Bohemio, peregrino y soñador
En los créditos del final del que fue su deslumbrante debú, La parte del león, Adolfo Aristaráin dejó constancia de todos los autores a los que creía deber algo en su vida. Era una lista larga, testimonio de muchas horas de lecturas, de muchos discos de jazz oídos y de muchas películas vistas en sesiones de cine de barrio, nombres que ahora se repiten a lo largo de este más que filme, revisión de vida, homenaje a un ser entrañable, la propia madre del cineasta; y emocionado testimonio de la bonhomía de un padre que le dejó una enseñanza de vida: debes ser siempre bohemio, peregrino y soñador.
Estos nombres dan fe de dos cosas. Una, de la terrible coherencia en los gustos de un autodidacto que jamás fue a la universidad pero que no se perdió ninguna de las ventajas culturales en la que tan pródiga fue la mítica Buenos Aires en la que discurrió su adolescencia, entre los esperanzados cincuenta y los agitados sesenta. Otra, que Aristaráin no escatima elogios ni críticas, un gesto de rigor intelectual que le sirve, además, para ponerse artísticamente sobre sus dos pies: al fin y al cabo, somos lo que hemos leído, visto, oído. Y nada mejor que reconocerlo.
ROMA
Dirección: Adolfo Aristaráin. Intérpretes: Juan Diego Botto, José Sacristán, Susú Pecoraro, Agustín Garvie, Vando Villamil, Marcela Kloosterboer. Género: drama, Argentina-España, 2004. Duración: 160 minutos.
Esta honestidad intelectual, bien que en ocasiones servida a través de personajes que se pretenden entrañables pero que resultan sentenciosos en exceso (el que interpreta Marcos Mundstock, sin ir más lejos), arropa toda la vivencia que muestra Roma, un largo ejercicio de autoanálisis, pero al tiempo una declaración de amor -a la vida, a la madre, a los padres culturales sin los que no se puede vivir- de arrebatada, desarmante fuerza. Como ocurre en su cine, al menos desde la impactante Martín (Hache), hay en el filme una construcción de personajes que sobresale más allá de cualquier otra consideración: Aristaráin pasa incluso por encima de las contingencias de la historia, que su protagonista (espléndido Juan Diego Botto) vive no en primera persona, como buena parte de su generación, sino "desde un rincón", según acertada definición de otro personaje, para centrar todo su esfuerzo en la construcción de unos tipos humanos llenos de contradicciones, sí, pero también de humanidad, de sentimientos, de ternura, de carencias.

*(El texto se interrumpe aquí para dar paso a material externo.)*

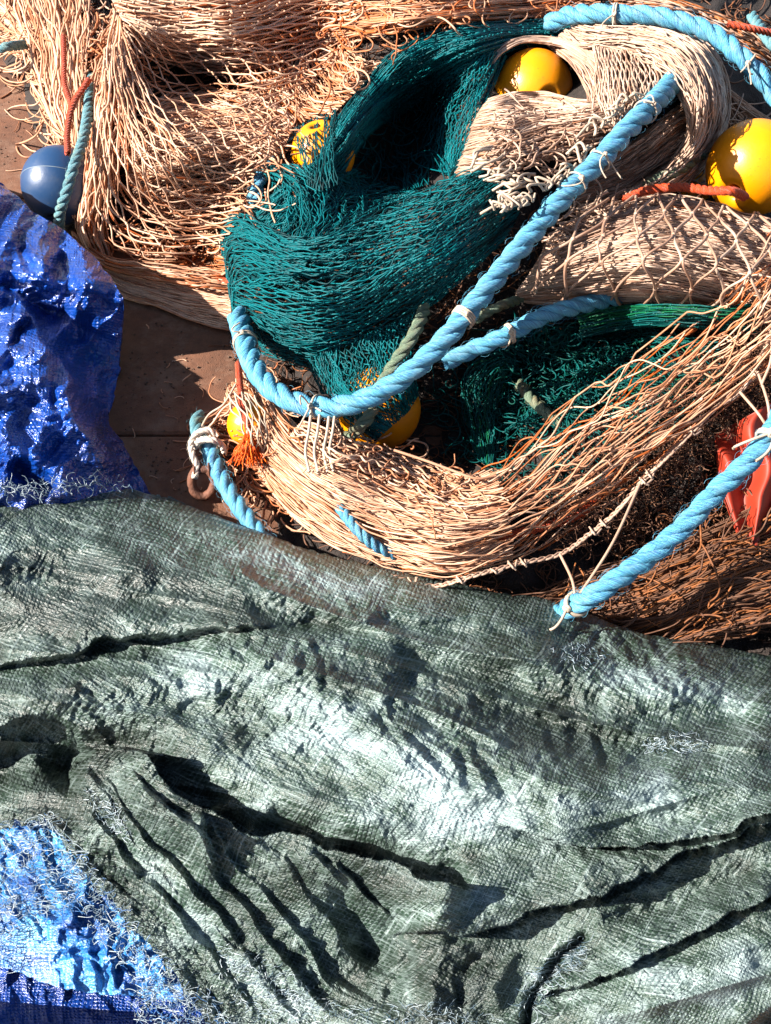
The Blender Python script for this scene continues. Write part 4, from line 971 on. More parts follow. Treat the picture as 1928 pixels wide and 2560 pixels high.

Y el resultado es una película intensa, honesta y también un tanto contradictoria. Intensa porque esos personajes tan primorosamente construidos se hacen inmediatamente próximos, irresistiblemente humanos (esa madre, Roma, con la que Susú Pecoraro da un auténtico recital; el propio protagonista), perfectamente comprensible en sus debilidades y sus grandezas. Honesta, porque su creador no duda en poner todo su pasado ante los ojos de su espectador, sin esperar que éste lo apruebe o lo desapruebe: al fin y al cabo, como recuerda el propio protagonista adulto (Sacristán) con palabras de Robert Stevenson: "No hay que tomarse demasiado en serio a uno mismo, somos absolutamente prescindibles para la historia".
Y también un tanto contradictoria porque, a pesar de su desusada duración (dos horas y cuarenta minutos de una película intimista parecen, a priori, mucho tiempo), en ocasiones literalmente necesitamos saber más sobre lo que se nos cuenta, esperamos más de unos personajes de los que nos hemos apropiado... y es éste tal vez el mejor elogio que de la película pueda hacerse.
Y contradictoria, en fin, porque como ocurre en sus últimos títulos, Aristaráin se vuelca a fondo en la palabra y prescinde en demasía de los poderes de la imagen, eso que hacía de sus primeras películas verdaderamente propias extraordinarios ejemplos de sabiduría fílmica. Un reproche menor, en todo caso: porque lo que en el fondo se recordará de esta película es su gesto de amor a la vida, su profundo, conmovedor agradecimiento.